WHAT TO DO =>
Restate the opening lines of the material below word for word, stopping after the line that contains "# quay height".
========================================================================
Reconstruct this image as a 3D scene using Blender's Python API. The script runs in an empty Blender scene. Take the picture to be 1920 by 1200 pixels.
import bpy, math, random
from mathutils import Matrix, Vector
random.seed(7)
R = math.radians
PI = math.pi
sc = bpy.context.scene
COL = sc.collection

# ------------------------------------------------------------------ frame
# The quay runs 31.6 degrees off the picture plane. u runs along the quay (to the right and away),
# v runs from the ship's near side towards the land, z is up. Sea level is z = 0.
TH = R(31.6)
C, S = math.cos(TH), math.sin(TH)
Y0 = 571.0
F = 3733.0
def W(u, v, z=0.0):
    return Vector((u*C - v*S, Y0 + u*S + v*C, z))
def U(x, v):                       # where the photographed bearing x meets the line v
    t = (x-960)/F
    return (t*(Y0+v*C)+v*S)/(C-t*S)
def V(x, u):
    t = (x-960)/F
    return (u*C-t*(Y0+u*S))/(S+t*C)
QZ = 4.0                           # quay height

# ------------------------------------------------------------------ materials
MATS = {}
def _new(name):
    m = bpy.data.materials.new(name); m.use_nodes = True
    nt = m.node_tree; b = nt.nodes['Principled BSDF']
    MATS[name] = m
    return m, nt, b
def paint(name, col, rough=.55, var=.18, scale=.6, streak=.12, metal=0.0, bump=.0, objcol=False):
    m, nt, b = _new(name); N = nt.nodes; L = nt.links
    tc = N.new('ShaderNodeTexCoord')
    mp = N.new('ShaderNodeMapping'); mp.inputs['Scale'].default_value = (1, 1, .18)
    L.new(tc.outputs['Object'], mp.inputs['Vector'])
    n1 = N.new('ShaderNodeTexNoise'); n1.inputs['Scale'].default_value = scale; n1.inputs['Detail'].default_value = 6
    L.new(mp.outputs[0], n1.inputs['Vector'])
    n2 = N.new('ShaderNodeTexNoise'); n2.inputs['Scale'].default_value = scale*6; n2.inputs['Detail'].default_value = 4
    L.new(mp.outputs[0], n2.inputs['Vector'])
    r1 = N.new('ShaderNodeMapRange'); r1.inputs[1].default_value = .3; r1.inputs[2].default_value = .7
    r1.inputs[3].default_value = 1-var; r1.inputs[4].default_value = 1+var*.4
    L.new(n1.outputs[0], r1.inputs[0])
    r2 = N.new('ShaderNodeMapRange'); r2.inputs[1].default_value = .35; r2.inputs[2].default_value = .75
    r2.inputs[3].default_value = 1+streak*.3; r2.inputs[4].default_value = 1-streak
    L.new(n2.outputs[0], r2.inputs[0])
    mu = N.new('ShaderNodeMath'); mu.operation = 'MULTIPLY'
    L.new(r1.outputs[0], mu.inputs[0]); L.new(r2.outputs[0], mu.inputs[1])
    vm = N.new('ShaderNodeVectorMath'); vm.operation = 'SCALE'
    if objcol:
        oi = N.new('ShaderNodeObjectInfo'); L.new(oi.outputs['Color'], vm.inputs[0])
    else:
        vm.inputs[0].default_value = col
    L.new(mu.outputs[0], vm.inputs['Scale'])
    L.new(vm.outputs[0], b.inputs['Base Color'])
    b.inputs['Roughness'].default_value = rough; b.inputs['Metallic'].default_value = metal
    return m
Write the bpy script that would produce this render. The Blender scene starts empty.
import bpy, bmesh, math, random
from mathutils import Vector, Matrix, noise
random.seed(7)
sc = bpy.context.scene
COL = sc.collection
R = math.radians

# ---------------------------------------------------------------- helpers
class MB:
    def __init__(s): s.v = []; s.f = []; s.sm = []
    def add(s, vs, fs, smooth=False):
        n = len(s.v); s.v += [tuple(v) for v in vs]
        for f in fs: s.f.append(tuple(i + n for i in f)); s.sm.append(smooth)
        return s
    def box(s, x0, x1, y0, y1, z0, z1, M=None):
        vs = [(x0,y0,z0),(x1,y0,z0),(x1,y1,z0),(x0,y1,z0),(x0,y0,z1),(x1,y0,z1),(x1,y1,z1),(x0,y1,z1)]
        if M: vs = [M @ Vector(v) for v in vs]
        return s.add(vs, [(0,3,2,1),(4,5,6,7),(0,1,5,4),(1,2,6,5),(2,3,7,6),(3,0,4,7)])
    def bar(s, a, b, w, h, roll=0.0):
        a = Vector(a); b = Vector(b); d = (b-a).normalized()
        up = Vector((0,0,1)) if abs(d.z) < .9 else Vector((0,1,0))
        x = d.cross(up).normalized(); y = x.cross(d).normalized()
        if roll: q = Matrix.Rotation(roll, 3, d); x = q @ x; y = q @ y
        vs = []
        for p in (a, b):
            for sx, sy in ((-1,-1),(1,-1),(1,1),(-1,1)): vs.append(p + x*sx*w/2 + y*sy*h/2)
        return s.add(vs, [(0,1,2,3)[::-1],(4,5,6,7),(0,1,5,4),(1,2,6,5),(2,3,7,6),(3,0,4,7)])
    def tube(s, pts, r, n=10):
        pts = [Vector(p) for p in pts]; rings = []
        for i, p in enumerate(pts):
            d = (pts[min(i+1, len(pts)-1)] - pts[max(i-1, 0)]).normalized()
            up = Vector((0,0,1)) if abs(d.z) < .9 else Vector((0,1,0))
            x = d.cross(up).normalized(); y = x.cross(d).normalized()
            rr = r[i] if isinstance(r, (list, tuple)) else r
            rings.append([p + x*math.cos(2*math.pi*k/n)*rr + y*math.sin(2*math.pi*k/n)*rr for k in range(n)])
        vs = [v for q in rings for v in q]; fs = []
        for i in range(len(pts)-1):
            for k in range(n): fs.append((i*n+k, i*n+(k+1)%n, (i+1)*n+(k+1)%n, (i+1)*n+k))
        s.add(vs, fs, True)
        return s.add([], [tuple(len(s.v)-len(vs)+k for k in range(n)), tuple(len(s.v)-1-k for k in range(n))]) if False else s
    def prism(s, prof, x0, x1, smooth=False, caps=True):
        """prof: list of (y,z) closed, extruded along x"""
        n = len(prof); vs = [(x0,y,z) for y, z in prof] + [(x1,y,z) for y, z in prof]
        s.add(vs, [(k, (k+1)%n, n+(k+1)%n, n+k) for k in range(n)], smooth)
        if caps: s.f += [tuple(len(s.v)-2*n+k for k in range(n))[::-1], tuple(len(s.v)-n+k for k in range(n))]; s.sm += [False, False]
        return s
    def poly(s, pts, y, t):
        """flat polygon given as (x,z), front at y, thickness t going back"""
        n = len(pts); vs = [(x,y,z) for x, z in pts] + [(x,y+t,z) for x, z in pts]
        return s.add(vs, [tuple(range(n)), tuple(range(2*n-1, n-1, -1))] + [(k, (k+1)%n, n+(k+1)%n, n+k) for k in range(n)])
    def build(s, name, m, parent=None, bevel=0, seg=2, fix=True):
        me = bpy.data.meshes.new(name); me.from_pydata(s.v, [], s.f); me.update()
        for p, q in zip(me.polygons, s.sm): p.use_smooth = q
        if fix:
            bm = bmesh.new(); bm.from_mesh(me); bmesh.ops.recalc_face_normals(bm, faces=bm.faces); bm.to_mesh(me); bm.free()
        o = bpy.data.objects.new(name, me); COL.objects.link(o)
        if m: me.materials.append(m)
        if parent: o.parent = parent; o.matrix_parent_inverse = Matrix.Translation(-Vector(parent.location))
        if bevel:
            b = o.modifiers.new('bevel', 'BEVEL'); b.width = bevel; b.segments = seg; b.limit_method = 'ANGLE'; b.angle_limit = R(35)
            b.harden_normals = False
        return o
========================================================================
ANSWER =>
Reconstruct this image as a 3D scene using Blender's Python API. The script runs in an empty Blender scene. Take the picture to be 1920 by 1200 pixels.
import bpy, math, random
from mathutils import Matrix, Vector
random.seed(7)
R = math.radians
PI = math.pi
sc = bpy.context.scene
COL = sc.collection

# ------------------------------------------------------------------ frame
# The quay runs 31.6 degrees off the picture plane. u runs along the quay (to the right and away),
# v runs from the ship's near side towards the land, z is up. Sea level is z = 0.
TH = R(31.6)
C, S = math.cos(TH), math.sin(TH)
Y0 = 571.0
F = 3733.0
def W(u, v, z=0.0):
    return Vector((u*C - v*S, Y0 + u*S + v*C, z))
def U(x, v):                       # where the photographed bearing x meets the line v
    t = (x-960)/F
    return (t*(Y0+v*C)+v*S)/(C-t*S)
def V(x, u):
    t = (x-960)/F
    return (u*C-t*(Y0+u*S))/(S+t*C)
QZ = 4.0                           # quay height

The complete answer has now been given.